>>>

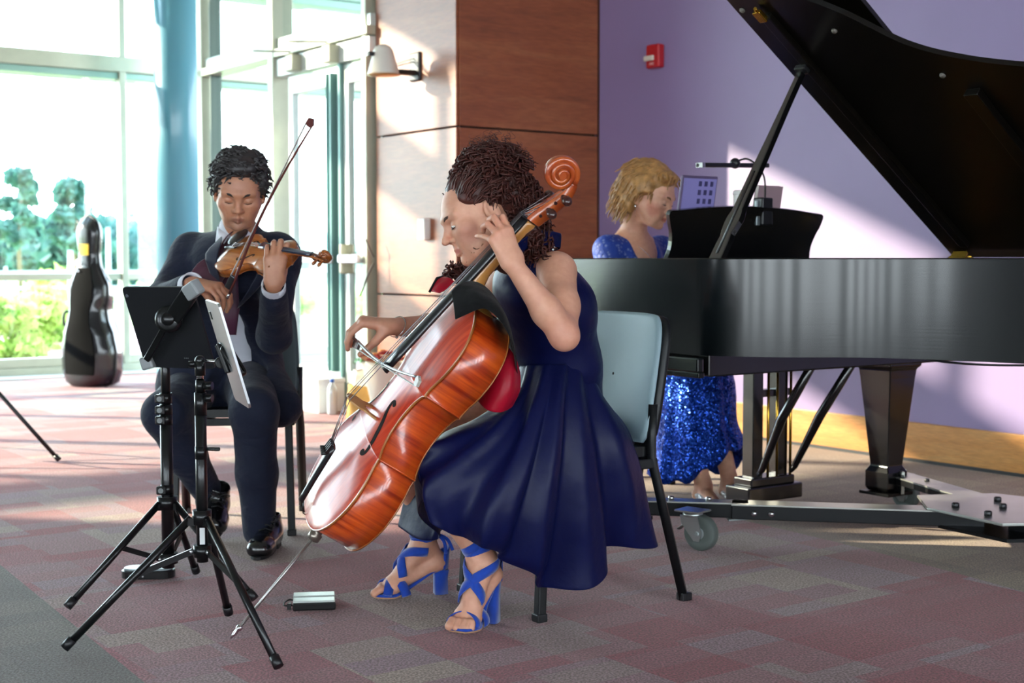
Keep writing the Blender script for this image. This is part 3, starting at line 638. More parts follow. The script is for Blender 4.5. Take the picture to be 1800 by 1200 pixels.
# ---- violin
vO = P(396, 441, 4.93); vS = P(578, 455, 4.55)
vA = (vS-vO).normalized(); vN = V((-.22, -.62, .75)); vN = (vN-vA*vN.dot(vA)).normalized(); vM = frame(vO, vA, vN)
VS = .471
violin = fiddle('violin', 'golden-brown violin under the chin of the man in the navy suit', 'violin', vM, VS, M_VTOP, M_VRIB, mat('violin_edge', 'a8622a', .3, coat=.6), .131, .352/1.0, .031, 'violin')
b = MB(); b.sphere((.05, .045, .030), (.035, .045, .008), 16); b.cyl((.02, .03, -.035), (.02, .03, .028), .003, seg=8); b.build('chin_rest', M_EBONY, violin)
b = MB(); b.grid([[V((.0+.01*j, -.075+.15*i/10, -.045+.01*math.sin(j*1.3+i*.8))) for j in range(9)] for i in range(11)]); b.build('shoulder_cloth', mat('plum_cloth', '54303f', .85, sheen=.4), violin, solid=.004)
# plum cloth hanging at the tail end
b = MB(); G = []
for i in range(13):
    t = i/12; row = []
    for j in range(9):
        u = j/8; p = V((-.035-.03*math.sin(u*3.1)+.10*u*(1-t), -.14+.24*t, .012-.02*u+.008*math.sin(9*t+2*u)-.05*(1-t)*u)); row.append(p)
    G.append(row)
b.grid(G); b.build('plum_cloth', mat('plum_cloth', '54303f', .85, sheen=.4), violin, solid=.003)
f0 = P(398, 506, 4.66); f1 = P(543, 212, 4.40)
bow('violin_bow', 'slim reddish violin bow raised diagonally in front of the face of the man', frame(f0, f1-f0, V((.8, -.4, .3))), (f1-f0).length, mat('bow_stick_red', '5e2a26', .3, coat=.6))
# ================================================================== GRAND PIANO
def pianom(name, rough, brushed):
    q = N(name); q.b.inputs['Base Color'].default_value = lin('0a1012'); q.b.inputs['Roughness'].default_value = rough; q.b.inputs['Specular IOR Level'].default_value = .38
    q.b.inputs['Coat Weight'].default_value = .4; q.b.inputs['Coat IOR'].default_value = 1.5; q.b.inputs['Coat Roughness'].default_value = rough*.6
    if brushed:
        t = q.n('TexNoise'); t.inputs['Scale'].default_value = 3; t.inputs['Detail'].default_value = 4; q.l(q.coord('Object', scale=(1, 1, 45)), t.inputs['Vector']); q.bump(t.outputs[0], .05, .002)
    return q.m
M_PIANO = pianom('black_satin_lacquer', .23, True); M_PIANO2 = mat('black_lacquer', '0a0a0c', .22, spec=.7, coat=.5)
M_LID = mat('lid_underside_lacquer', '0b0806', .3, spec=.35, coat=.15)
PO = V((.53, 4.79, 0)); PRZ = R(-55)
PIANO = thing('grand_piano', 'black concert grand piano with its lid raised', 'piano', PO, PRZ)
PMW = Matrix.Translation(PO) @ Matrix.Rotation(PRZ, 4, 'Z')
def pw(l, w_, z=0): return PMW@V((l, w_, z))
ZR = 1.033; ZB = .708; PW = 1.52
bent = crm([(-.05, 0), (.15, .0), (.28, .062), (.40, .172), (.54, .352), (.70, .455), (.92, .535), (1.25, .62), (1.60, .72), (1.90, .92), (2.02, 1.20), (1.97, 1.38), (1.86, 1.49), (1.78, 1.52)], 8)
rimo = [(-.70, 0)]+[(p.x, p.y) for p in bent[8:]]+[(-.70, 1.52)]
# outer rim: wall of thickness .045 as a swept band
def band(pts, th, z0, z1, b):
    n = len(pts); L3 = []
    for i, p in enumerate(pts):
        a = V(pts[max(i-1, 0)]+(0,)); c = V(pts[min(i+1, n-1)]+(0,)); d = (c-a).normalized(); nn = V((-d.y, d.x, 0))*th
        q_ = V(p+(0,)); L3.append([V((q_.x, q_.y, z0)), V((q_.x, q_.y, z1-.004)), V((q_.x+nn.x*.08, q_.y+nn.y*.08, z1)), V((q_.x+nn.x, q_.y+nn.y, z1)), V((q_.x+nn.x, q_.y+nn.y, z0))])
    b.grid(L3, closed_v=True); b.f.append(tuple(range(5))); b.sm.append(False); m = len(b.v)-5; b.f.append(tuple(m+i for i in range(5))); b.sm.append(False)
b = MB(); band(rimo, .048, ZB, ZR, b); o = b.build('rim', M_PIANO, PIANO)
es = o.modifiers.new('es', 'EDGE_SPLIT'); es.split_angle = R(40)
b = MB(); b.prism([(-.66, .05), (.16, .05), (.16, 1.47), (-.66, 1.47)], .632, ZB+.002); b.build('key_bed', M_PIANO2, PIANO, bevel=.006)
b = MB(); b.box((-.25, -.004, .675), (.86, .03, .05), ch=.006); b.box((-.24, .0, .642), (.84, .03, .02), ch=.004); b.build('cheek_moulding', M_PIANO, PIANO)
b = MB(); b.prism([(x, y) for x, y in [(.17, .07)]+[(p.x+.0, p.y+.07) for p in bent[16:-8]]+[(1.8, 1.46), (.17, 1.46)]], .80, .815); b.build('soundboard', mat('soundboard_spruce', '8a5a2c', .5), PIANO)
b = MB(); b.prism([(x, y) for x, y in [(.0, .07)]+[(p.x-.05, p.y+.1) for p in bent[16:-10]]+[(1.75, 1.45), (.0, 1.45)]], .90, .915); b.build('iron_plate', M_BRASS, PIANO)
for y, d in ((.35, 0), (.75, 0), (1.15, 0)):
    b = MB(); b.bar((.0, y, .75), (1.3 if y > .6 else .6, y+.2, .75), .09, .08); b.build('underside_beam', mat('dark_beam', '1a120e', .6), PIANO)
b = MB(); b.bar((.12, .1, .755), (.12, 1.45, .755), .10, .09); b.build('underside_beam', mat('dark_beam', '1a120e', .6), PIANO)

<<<

→ Requirements:
Output the lines above in full and exactly as given, omitting any pictures.

→ Problem solution:
Keep writing the Blender script for this image. This is part 3, starting at line 638. More parts follow. The script is for Blender 4.5. Take the picture to be 1800 by 1200 pixels.
# ---- violin
vO = P(396, 441, 4.93); vS = P(578, 455, 4.55)
vA = (vS-vO).normalized(); vN = V((-.22, -.62, .75)); vN = (vN-vA*vN.dot(vA)).normalized(); vM = frame(vO, vA, vN)
VS = .471
violin = fiddle('violin', 'golden-brown violin under the chin of the man in the navy suit', 'violin', vM, VS, M_VTOP, M_VRIB, mat('violin_edge', 'a8622a', .3, coat=.6), .131, .352/1.0, .031, 'violin')
b = MB(); b.sphere((.05, .045, .030), (.035, .045, .008), 16); b.cyl((.02, .03, -.035), (.02, .03, .028), .003, seg=8); b.build('chin_rest', M_EBONY, violin)
b = MB(); b.grid([[V((.0+.01*j, -.075+.15*i/10, -.045+.01*math.sin(j*1.3+i*.8))) for j in range(9)] for i in range(11)]); b.build('shoulder_cloth', mat('plum_cloth', '54303f', .85, sheen=.4), violin, solid=.004)
# plum cloth hanging at the tail end
b = MB(); G = []
for i in range(13):
    t = i/12; row = []
    for j in range(9):
        u = j/8; p = V((-.035-.03*math.sin(u*3.1)+.10*u*(1-t), -.14+.24*t, .012-.02*u+.008*math.sin(9*t+2*u)-.05*(1-t)*u)); row.append(p)
    G.append(row)
b.grid(G); b.build('plum_cloth', mat('plum_cloth', '54303f', .85, sheen=.4), violin, solid=.003)
f0 = P(398, 506, 4.66); f1 = P(543, 212, 4.40)
bow('violin_bow', 'slim reddish violin bow raised diagonally in front of the face of the man', frame(f0, f1-f0, V((.8, -.4, .3))), (f1-f0).length, mat('bow_stick_red', '5e2a26', .3, coat=.6))
# ================================================================== GRAND PIANO
def pianom(name, rough, brushed):
    q = N(name); q.b.inputs['Base Color'].default_value = lin('0a1012'); q.b.inputs['Roughness'].default_value = rough; q.b.inputs['Specular IOR Level'].default_value = .38
    q.b.inputs['Coat Weight'].default_value = .4; q.b.inputs['Coat IOR'].default_value = 1.5; q.b.inputs['Coat Roughness'].default_value = rough*.6
    if brushed:
        t = q.n('TexNoise'); t.inputs['Scale'].default_value = 3; t.inputs['Detail'].default_value = 4; q.l(q.coord('Object', scale=(1, 1, 45)), t.inputs['Vector']); q.bump(t.outputs[0], .05, .002)
    return q.m
M_PIANO = pianom('black_satin_lacquer', .23, True); M_PIANO2 = mat('black_lacquer', '0a0a0c', .22, spec=.7, coat=.5)
M_LID = mat('lid_underside_lacquer', '0b0806', .3, spec=.35, coat=.15)
PO = V((.53, 4.79, 0)); PRZ = R(-55)
PIANO = thing('grand_piano', 'black concert grand piano with its lid raised', 'piano', PO, PRZ)
PMW = Matrix.Translation(PO) @ Matrix.Rotation(PRZ, 4, 'Z')
def pw(l, w_, z=0): return PMW@V((l, w_, z))
ZR = 1.033; ZB = .708; PW = 1.52
bent = crm([(-.05, 0), (.15, .0), (.28, .062), (.40, .172), (.54, .352), (.70, .455), (.92, .535), (1.25, .62), (1.60, .72), (1.90, .92), (2.02, 1.20), (1.97, 1.38), (1.86, 1.49), (1.78, 1.52)], 8)
rimo = [(-.70, 0)]+[(p.x, p.y) for p in bent[8:]]+[(-.70, 1.52)]
# outer rim: wall of thickness .045 as a swept band
def band(pts, th, z0, z1, b):
    n = len(pts); L3 = []
    for i, p in enumerate(pts):
        a = V(pts[max(i-1, 0)]+(0,)); c = V(pts[min(i+1, n-1)]+(0,)); d = (c-a).normalized(); nn = V((-d.y, d.x, 0))*th
        q_ = V(p+(0,)); L3.append([V((q_.x, q_.y, z0)), V((q_.x, q_.y, z1-.004)), V((q_.x+nn.x*.08, q_.y+nn.y*.08, z1)), V((q_.x+nn.x, q_.y+nn.y, z1)), V((q_.x+nn.x, q_.y+nn.y, z0))])
    b.grid(L3, closed_v=True); b.f.append(tuple(range(5))); b.sm.append(False); m = len(b.v)-5; b.f.append(tuple(m+i for i in range(5))); b.sm.append(False)
b = MB(); band(rimo, .048, ZB, ZR, b); o = b.build('rim', M_PIANO, PIANO)
es = o.modifiers.new('es', 'EDGE_SPLIT'); es.split_angle = R(40)
b = MB(); b.prism([(-.66, .05), (.16, .05), (.16, 1.47), (-.66, 1.47)], .632, ZB+.002); b.build('key_bed', M_PIANO2, PIANO, bevel=.006)
b = MB(); b.box((-.25, -.004, .675), (.86, .03, .05), ch=.006); b.box((-.24, .0, .642), (.84, .03, .02), ch=.004); b.build('cheek_moulding', M_PIANO, PIANO)
b = MB(); b.prism([(x, y) for x, y in [(.17, .07)]+[(p.x+.0, p.y+.07) for p in bent[16:-8]]+[(1.8, 1.46), (.17, 1.46)]], .80, .815); b.build('soundboard', mat('soundboard_spruce', '8a5a2c', .5), PIANO)
b = MB(); b.prism([(x, y) for x, y in [(.0, .07)]+[(p.x-.05, p.y+.1) for p in bent[16:-10]]+[(1.75, 1.45), (.0, 1.45)]], .90, .915); b.build('iron_plate', M_BRASS, PIANO)
for y, d in ((.35, 0), (.75, 0), (1.15, 0)):
    b = MB(); b.bar((.0, y, .75), (1.3 if y > .6 else .6, y+.2, .75), .09, .08); b.build('underside_beam', mat('dark_beam', '1a120e', .6), PIANO)
b = MB(); b.bar((.12, .1, .755), (.12, 1.45, .755), .10, .09); b.build('underside_beam', mat('dark_beam', '1a120e', .6), PIANO)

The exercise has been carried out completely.